球団名をフロリダ・マーリンズからマイアミ・マーリンズに変更。本拠地球場も従来のアメリカン・フットボール競技場の間借りから、フロリダ州で多いスコール対策も考え、開閉式屋根付き球場マーリンズ・パークが完成。ホゼ・レイエス遊撃手、マーク・バーリー投手の大物FAも獲得し、創立20年目で、従来の貧乏球団からの脱却を狙っている。そんなチームが全米のオールド・ベースボール・ファンから批判を浴びている。

 理由はチーム唯一の単独永久欠番5を、24歳の新鋭外野手ローガン・モリソンに与えたことだ。5番の永久欠番は1993年からナ・リーグに参入したマーリンズ創設に尽力したカール・バーガー球団社長が1992年のウインターミーティング中に大動脈瘤破裂で急死。初代オーナーのウェイン・ハイゼンガー氏は、ヤンキースのジョー・ディマジオのファンだったバーガー社長を悼んで、ディマジオが着けていた「5」(球団創設初試合が4月5日だったことも加味したという説もある)を球団が1試合も行っていない段階で、永久欠番にしたのだ。今回、モリソンは2年前に急死した父がロイヤルズ最大のスターだったジョージ・ブレットの大ファンで、ロイヤルズでの永久欠番が5だったことで球団に希望。選手ではない永久欠番として軽んじたのか、ジェフリー・ロリア・オーナーの判断で了解したという。
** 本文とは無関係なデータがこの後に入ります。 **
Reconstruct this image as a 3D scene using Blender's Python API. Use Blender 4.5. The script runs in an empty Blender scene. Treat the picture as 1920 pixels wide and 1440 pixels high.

 コチラで書いたように1982年オフのジャイアンツ移籍時のバリー・ボンズ、そして2000年レッズ移籍のケン・グリフィーが、ともにチームの永久欠番24(ジャイアンツはウイリー・メイズ、レッズはトニー・ペレス)を要求したものの叶わなかった。もっとも、近年は2007、8年のタイガースでプレーしたゲーリー・シェフィールドが、アラン・トランメルの欠番である3番、昨年もホワイトソックス入りしたオマー・ビスケルが、同じベネズエラの名遊撃手ルイス・アパリシオが着けていた11番でプレーした。ともに欠番の主が承諾しての着用となった。
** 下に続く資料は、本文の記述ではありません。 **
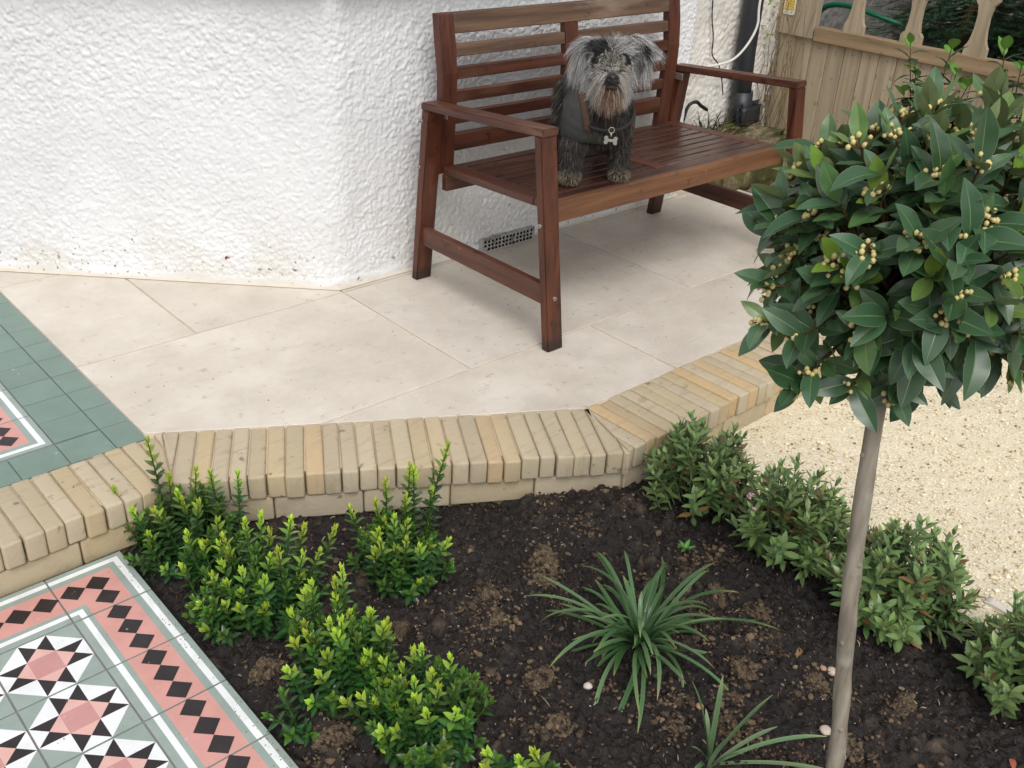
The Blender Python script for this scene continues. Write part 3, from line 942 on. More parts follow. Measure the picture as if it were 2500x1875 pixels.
slat_back(X0, X1, .747, .802, m_bworn, "top_rail", .001, .026)
slat_back(X0, X1, .407, .459, m_bx, "bottom_rail", .002, .024)
bm = bmesh.new()
a, b = backy(.459) + .001, backy(.747) + .001
rings = []
for z in (.4592, .56, .64, .7468):
    y = backy(z) + .001
    rings.append([bm.verts.new(p) for p in ((XM0, y, z), (XM1, y, z), (XM1, y + .024, z), (XM0, y + .024, z))])
for p, q in zip(rings, rings[1:]):
    for k in range(4): bm.faces.new((p[k], p[(k + 1) % 4], q[(k + 1) % 4], q[k]))
bm.faces.new(rings[0][::-1]); bm.faces.new(rings[-1])
bpart("centre_post", bm, m_bz)
for (z0, z1, m) in ((.684, .7175, m_bworn), (.621, .655, m_bx), (.554, .588, m_bx), (.4895, .5245, m_bx)):
    slat_back(X0 + .0005, XM0 - .0005, z0, z1, m); slat_back(XM1 + .0005, X1 - .0005, z0, z1, m)
# seat: frame, centre rail and two bays of slats; falls a little to the back
def sz(y): return .3955 - .043 * (y - .09)
def seat_box(name, x0, x1, y0, y1, dz, th, m, bev=.002):
    bm = bmesh.new()
    t0, t1 = sz(y0) + dz, sz(y1) + dz
    hexa(bm, [(x0, y0, t0 - th), (x1, y0, t0 - th), (x1, y1, t1 - th), (x0, y1, t1 - th), (x0, y0, t0), (x1, y0, t0), (x1, y1, t1), (x0, y1, t1)], bev)
    return bpart(name, bm, m)
seat_box("front_rail", LW + .002, BW - LW - .002, .088, .114, 0, .060, m_bfront, .003)
seat_box("seat_board", LW + .004, BW - LW - .004, .1145, .160, -.0006, .022, m_bseat)
seat_box("side_rail", LW + .002, .115, .1605, .562, -.0004, .022, m_by)
seat_box("side_rail", BW - .115, BW - LW - .002, .1605, .562, -.0004, .022, m_by)
seat_box("rear_rail", .1155, BW - .1155, .526, .562, -.0005, .022, m_bseat)
seat_box("under_rail", LW + .002, BW - LW - .002, .545, .568, -.024, .05, m_bx)
seat_box("centre_rail", .562, .617, .1605, .5255, .0004, .022, m_by)
for k in range(8):
    ya = .165 + k * .0447
    for x0, x1 in ((.1158, .5616), (.6174, BW - .1158)):
        seat_box("seat_slat", x0, x1, ya, ya + .0372, rng.uniform(-.0008, .0004) - .001, .018, m_bseat, .0022)

# ------------------------------------------------------------------ right background: drain, gully block, cables
m_pipe = Mat("black_plastic_pipe", .45, .5); m_pipe.color(m_pipe.mix(m_pipe.noise(15), srgb(26, 28, 32), srgb(44, 48, 54)))
pipe = thing("drainpipe", "black drainpipe running down the recessed wall to the gully block", "drainpipe", (3.625, 2.545, 0))
bm = bmesh.new(); tube(bm, [(-.008, 0, 2.3), (-.008, 0, .5), (.006, -.005, .25)], .041, 16)
link("pipe", from_bm("pipe", bm, [m_pipe]), pipe)
bm = bmesh.new(); tube(bm, [(.006, -.005, .34), (.010, -.010, .20)], .046, 16)
link("socket_collar", from_bm("socket_collar", bm, [m_pipe]), pipe)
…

 シェフィールド、ビスケルは移籍時点で素晴らしい実績を残したことも考慮されて、あまり批判にさらされなかった。ところが、今回はメジャーで185試合しか出場していないモリソンの要求であり、またバーガー氏の遺族に連絡していなかった模様で、娘のベッツイーさんは「一切聞いていない。球団には本当に失望している。私たちに協議する時間を与えてくれれば良かったのに」と地元紙に答えているように、問題をこじれさせてしまった。球団側は新球場にバーガー氏の額を掲示するから、そのセレモニーへの出席を要望しているが、その後の経過は両者の動きは伝わってきていない。
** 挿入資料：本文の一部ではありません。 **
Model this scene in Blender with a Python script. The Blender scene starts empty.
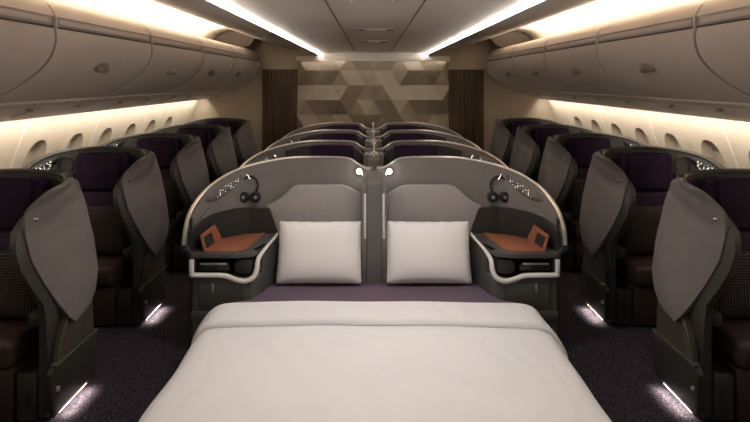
import bpy, bmesh, math, random
from mathutils import Vector, Matrix
random.seed(4)
S = bpy.context.scene
COL = S.collection
PI = math.pi

# ------------------------------------------------------------------ camera / world / exposure
cam_data = bpy.data.cameras.new('camera')
cam = bpy.data.objects.new('camera', cam_data)
COL.objects.link(cam)
cam.location = (-.018, 0, 1.75)
cam.rotation_euler = (math.radians(90), 0, 0)
cam_data.sensor_width = 36
cam_data.sensor_fit = 'HORIZONTAL'
cam_data.lens = 36 * 634 / 750
cam_data.shift_y = -131 / 750
cam_data.shift_x = 3.2 / 750
cam_data.clip_start = .05
S.camera = cam

S.view_settings.view_transform = 'Standard'
S.view_settings.look = 'None'
S.view_settings.gamma = 1
S.view_settings.use_curve_mapping = False
S.view_settings.exposure = 0.0

world = bpy.data.worlds.new('world')
S.world = world
world.use_nodes = True
world.node_tree.nodes['Background'].inputs[0].default_value = (1.0, .93, .88, 1)
world.node_tree.nodes['Background'].inputs[1].default_value = .17

WARM = (1.0, .89, .75)
def area(name, loc, rot, sx, sy, power, col=WARM, spread=PI):
    l = bpy.data.lights.new(name, 'AREA')
    l.shape = 'RECTANGLE'; l.size = sx; l.size_y = sy; l.energy = power; l.color = col; l.spread = spread
    o = bpy.data.objects.new(name, l); COL.objects.link(o)
    o.location = loc; o.rotation_euler = rot
    return o
def spot(name, loc, target, power, angle, blend=.8, col=(1, .9, .8), r=.04):
    l = bpy.data.lights.new(name, 'SPOT')
    l.energy = power; l.spot_size = math.radians(angle); l.spot_blend = blend; l.color = col; l.shadow_soft_size = r
    o = bpy.data.objects.new(name, l); COL.objects.link(o)
    o.location = loc
    d = Vector(target) - Vector(loc)
    o.rotation_euler = d.to_track_quat('-Z', 'Y').to_euler()
    return o

# lamps hidden in the cabin's light coves: above the bins (shining up) and over the window panels (shining down)
for s in (-1, 1):
    area('bin_cove_lamp', (s * 1.98, 4.9, 2.235), (PI, 0, 0), .16, 7.2, 66)
    area('window_wash_lamp', (s * 2.43, 5.3, 1.452), (0, s * math.radians(-48), 0), .04, 8.0, 30)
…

 私はジャッキー・ロビンソンの全球団共通の永久欠番「42」にはいまだに承伏できない(これはセリグ・コミッショナーのごり押しで、彼の悪政の一つだと思っている)。しかし、各球団で選定した永久欠番は、理由がどうあれ大事にするべきと考えている。今回の措置は、新生マーリンズにとって悪いイメージを残してしまった。父親の憧れだったブレットのようなスター選手にモリソンが成長しなければ、バーガー氏が浮かばれない。